The Perks of Being a Wallflower was made into a 2012 coming-of-age movie.
Edutopia’s list of 20 “indispensable” books for high schoolers is “dominated by perennials” like George Orwell’s Nineteen Eighty-Four, J.D. Salinger’s The Catcher in the Rye and Harper Lee’s To Kill a Mockingbird, writes Stephen Merrill.
Only three books published in the last 20 years made the list, which was suggested by commenters:
Stephen Chbosky’s epistolary novel The Perks of Being a Wallflower (1999); Marjane Satrapi’s graphic memoir Persepolis, about growing up during the Iranian Revolution (2000–03); and Cormac McCarthy’s brutal, dark novel The Road (2006).
In addition to Nineteen Eighty-Four, and The Road, dystopian “indispensables” include Orwell’s Animal Farm, William Golding’s The Lord of the Flies, Aldous Huxley’s Brave New World, Kurt Vonnegut’s absurdist comedy Slaughterhouse-Five and Margaret Atwood’s The Handmaid’s Tale.
Are teens that fond of doom and gloom?
One book I’ve barely heard of — The Alchemist by Paulo Coelho — made the list.

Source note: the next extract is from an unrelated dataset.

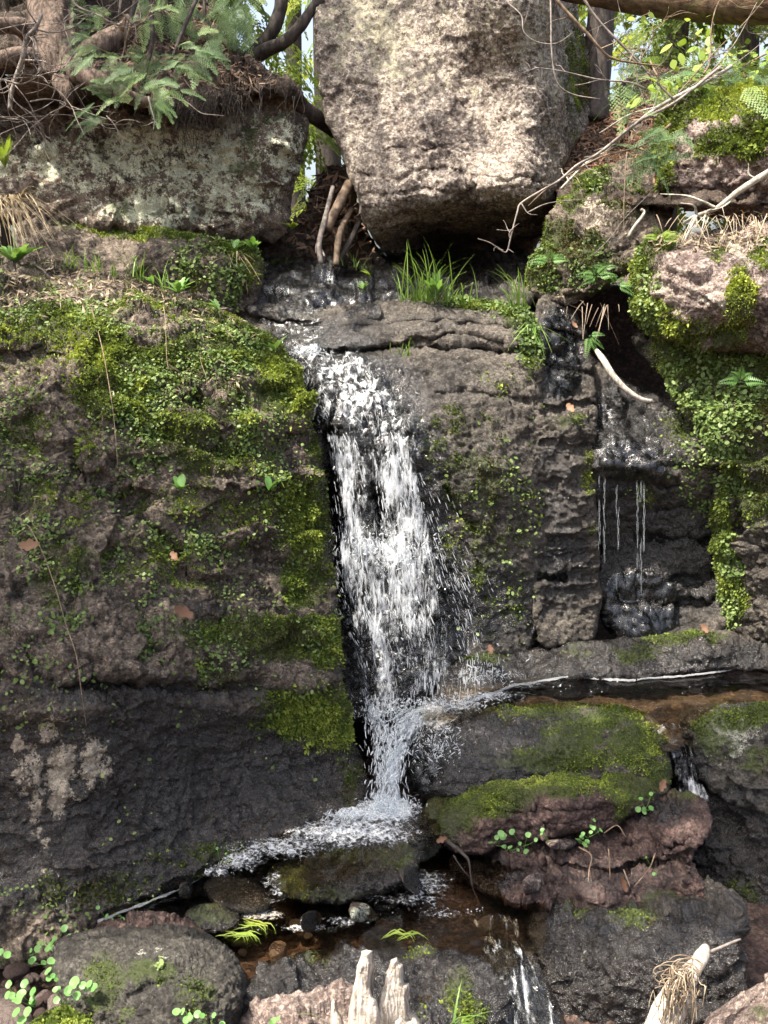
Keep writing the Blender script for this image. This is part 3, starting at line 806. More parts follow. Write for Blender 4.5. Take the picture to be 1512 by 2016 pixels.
R['redslab'] = rock('red_slab', [(890, 1695), (950, 1672), (1050, 1640), (1150, 1622), (1250, 1600), (1310, 1560), (1370, 1563), (1402, 1590), (1396, 1632), (1370, 1672), (1362, 1700), (1392, 1748), (1405, 1800), (1300, 1800), (1200, 1812), (1100, 1800), (1000, 1778), (940, 1755), (900, 1722)],
    [(1325, 1570, 2.80), (1375, 1572, 2.74), (1300, 1620, 2.62), (1385, 1625, 2.56), (1220, 1650, 2.70), (1100, 1660, 2.72), (950, 1690, 2.72), (1330, 1655, 2.55), (1150, 1705, 2.56), (1300, 1690, 2.56), (1000, 1750, 2.52), (1200, 1740, 2.48), (1350, 1740, 2.46),
     (1200, 1790, 2.45), (1370, 1790, 2.42), (1040, 1705, 2.60), (1100, 1780, 2.48)],
    M_RED, 'broken red conglomerate slab wedged under the moss topped slab', 'rock', rw=10, rd=.06, thick=.4, amp=0.012, freq=6, rough=0.014, strata=0.026, cong=0.014, cong_f=36, fac=0.26, micro=0.006, seed=101, step=2.2,
    masks={'wet': [(1150, 1730, 260, 60, .55), (1300, 1600, 90, 34, .8), (950, 1730, 120, 50, .9), (1150, 1690, 160, 24, .5), (1180, 1780, 150, 26, .5)], 'moss': [(1340, 1570, 40, 14, .5), (1050, 1680, 50, 14, .35), (1250, 1690, 60, 16, .35)]},
    grooves=[([(950, 1712), (1080, 1700), (1200, 1712), (1350, 1680)], 6, .04), ([(1000, 1750), (1120, 1742), (1240, 1760)], 5, .025), ([(1230, 1660), (1300, 1664), (1360, 1650)], 5, .03)])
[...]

It’s a “tale of a Spanish shepherd who hopes to find his destiny on a journey to Egypt,” writes Merrill. Amazon calls it a follow-your-dream fable.

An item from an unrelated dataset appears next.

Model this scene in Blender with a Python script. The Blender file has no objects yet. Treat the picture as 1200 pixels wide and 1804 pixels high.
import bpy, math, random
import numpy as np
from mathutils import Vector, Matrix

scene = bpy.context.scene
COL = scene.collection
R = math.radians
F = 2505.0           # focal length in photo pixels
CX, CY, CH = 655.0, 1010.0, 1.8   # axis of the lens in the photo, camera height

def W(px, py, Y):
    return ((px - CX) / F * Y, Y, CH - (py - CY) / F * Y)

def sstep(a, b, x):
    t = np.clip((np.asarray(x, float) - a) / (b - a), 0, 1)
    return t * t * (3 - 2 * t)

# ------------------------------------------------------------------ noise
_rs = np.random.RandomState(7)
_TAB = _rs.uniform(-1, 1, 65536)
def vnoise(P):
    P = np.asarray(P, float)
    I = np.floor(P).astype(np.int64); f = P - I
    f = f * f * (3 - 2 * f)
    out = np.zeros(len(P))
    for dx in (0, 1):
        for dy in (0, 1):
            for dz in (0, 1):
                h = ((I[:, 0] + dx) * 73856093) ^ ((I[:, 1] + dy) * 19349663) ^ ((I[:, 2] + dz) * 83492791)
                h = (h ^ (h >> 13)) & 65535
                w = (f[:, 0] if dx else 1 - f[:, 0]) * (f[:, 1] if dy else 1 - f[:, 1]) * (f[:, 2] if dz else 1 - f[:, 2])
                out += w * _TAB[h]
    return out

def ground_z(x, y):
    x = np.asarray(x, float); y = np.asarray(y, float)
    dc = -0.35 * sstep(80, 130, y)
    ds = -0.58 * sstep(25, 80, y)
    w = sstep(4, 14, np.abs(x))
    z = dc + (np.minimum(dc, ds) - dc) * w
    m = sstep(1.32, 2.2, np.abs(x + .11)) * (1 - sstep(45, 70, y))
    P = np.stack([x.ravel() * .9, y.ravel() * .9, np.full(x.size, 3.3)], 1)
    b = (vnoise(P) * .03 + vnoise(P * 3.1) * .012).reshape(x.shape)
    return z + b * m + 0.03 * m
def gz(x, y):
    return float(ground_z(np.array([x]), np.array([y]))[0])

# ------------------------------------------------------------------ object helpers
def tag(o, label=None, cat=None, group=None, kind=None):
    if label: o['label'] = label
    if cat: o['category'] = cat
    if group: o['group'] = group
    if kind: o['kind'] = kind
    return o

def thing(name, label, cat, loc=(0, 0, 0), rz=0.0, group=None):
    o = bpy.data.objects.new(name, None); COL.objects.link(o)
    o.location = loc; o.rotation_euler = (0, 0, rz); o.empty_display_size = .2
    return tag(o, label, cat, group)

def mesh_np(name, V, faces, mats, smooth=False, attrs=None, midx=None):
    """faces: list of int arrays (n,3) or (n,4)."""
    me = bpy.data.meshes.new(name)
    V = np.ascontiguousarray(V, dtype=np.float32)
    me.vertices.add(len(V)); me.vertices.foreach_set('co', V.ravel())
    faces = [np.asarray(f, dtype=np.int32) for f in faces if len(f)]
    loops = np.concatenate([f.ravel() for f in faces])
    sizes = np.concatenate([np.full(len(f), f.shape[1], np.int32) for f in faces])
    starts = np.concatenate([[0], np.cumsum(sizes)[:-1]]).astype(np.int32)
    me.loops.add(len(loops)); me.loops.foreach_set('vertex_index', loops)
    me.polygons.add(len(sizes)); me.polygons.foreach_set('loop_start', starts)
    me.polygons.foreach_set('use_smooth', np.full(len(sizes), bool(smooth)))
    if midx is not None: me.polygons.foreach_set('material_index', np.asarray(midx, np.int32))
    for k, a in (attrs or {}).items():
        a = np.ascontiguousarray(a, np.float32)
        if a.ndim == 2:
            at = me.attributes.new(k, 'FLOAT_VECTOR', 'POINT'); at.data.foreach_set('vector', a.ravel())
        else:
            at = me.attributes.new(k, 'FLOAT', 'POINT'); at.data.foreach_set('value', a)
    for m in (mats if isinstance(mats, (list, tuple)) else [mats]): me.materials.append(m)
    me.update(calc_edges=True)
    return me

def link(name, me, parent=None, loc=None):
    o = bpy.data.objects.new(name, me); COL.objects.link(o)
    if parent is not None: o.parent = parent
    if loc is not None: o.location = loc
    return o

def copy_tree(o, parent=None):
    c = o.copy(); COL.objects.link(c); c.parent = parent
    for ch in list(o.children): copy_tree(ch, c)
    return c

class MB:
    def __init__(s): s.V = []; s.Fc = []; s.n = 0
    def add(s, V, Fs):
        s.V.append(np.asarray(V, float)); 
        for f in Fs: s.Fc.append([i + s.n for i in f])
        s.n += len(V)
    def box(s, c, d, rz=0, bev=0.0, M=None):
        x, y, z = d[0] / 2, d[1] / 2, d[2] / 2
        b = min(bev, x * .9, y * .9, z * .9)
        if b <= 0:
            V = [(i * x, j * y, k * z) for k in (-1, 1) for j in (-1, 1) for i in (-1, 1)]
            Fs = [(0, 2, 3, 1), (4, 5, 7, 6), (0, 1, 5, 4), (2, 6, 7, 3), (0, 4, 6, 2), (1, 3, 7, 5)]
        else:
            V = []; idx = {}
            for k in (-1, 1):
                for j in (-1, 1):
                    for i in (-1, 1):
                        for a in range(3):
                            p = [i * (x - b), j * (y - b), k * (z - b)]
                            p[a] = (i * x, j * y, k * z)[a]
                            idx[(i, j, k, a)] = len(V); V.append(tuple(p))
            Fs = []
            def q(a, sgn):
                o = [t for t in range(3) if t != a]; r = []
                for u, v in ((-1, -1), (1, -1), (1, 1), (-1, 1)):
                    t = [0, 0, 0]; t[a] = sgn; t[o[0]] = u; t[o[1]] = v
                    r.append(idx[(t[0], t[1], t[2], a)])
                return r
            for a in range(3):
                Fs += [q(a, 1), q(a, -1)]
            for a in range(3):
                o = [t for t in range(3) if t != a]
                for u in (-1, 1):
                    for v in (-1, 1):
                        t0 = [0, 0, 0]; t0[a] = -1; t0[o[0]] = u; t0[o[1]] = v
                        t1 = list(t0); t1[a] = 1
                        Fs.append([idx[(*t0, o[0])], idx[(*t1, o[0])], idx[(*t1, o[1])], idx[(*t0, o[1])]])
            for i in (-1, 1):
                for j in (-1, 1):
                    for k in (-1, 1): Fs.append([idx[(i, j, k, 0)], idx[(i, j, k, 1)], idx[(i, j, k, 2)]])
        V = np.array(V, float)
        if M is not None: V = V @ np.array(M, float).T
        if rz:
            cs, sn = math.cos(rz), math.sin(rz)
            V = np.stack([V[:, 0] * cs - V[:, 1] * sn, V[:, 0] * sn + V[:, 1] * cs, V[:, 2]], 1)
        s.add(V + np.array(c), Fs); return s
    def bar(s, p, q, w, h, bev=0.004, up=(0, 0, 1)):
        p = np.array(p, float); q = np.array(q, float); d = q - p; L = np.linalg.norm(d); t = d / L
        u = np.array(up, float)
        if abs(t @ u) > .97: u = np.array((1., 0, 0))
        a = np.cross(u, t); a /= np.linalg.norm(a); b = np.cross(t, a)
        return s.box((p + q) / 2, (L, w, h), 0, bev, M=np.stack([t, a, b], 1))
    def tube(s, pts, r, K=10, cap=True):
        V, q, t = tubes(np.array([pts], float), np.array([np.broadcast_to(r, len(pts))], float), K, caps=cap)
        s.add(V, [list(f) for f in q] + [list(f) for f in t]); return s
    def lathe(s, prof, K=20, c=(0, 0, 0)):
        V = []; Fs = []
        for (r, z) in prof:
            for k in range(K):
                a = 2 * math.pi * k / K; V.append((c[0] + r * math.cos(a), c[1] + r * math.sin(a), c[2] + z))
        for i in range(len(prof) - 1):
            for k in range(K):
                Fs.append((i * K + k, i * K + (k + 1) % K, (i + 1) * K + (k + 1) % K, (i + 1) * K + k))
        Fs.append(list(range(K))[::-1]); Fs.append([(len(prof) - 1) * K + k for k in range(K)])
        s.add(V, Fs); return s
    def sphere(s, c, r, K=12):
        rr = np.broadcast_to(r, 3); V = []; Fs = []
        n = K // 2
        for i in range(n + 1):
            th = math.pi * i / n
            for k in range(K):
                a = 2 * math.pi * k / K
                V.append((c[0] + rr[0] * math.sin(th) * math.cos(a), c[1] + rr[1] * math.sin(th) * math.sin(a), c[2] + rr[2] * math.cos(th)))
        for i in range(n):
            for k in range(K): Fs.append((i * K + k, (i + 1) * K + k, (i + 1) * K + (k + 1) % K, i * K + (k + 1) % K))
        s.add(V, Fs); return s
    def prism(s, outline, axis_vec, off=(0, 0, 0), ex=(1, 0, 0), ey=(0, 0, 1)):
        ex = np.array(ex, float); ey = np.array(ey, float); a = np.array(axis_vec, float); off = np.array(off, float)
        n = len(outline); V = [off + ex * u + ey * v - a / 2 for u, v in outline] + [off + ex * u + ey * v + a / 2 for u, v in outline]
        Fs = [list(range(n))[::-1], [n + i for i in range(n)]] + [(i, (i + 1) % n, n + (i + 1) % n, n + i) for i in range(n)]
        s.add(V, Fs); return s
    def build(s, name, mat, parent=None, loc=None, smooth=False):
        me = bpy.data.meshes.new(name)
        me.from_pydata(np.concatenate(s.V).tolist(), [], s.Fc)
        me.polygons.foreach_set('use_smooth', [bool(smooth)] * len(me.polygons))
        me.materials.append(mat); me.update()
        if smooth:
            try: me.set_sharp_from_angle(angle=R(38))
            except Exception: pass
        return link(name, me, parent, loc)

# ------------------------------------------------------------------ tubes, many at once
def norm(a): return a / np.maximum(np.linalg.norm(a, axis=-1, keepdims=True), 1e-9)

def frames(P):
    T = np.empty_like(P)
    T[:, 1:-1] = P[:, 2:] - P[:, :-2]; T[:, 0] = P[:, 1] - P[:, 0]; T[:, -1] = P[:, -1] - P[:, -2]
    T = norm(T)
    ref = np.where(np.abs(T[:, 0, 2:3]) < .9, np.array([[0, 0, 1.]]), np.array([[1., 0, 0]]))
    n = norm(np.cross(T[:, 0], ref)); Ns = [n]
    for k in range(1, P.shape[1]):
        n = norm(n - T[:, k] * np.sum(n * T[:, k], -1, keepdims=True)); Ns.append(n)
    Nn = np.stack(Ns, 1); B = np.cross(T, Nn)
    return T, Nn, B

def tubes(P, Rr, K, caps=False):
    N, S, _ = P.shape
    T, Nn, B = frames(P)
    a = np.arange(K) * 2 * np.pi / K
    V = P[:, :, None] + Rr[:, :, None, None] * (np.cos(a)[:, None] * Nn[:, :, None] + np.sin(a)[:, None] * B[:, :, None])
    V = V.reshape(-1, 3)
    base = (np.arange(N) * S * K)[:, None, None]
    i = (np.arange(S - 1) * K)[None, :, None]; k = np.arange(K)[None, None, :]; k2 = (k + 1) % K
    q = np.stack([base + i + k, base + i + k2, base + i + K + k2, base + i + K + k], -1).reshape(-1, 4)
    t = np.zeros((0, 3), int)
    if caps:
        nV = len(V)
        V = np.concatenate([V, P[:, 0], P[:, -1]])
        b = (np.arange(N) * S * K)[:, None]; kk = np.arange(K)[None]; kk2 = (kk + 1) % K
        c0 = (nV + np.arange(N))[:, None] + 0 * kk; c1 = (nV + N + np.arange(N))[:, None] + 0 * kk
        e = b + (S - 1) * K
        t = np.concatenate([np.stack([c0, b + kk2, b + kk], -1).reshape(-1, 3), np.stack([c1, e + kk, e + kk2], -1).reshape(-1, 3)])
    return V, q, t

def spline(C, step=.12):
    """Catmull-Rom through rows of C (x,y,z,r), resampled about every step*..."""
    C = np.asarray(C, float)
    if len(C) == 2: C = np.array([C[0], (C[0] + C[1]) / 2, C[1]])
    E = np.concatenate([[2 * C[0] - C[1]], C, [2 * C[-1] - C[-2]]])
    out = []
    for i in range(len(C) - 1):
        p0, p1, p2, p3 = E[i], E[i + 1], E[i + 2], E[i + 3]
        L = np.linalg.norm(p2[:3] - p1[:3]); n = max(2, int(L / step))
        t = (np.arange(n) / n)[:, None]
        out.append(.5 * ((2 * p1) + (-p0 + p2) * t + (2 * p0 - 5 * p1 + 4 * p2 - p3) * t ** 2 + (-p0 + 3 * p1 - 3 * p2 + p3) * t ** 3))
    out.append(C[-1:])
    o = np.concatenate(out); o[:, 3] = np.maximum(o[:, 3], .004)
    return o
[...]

Harry Potter books are favorites with kids of all ages.
Any good? At least it sounds cheerful.
One Shakespeare play — Macbeth — is on the top 20. I wonder why that one. Aren’t teens more into Romeo and Juliet?
Why Elie Wiesel’s Night but not The Diary of Anne Frank?
Scholastic’s Kid and Family Reading Report looks at reading preferences for younger children. The Harry Potter series is hugely popular with children of all races and ethnicities, as is Diary of a Wimpy Kid.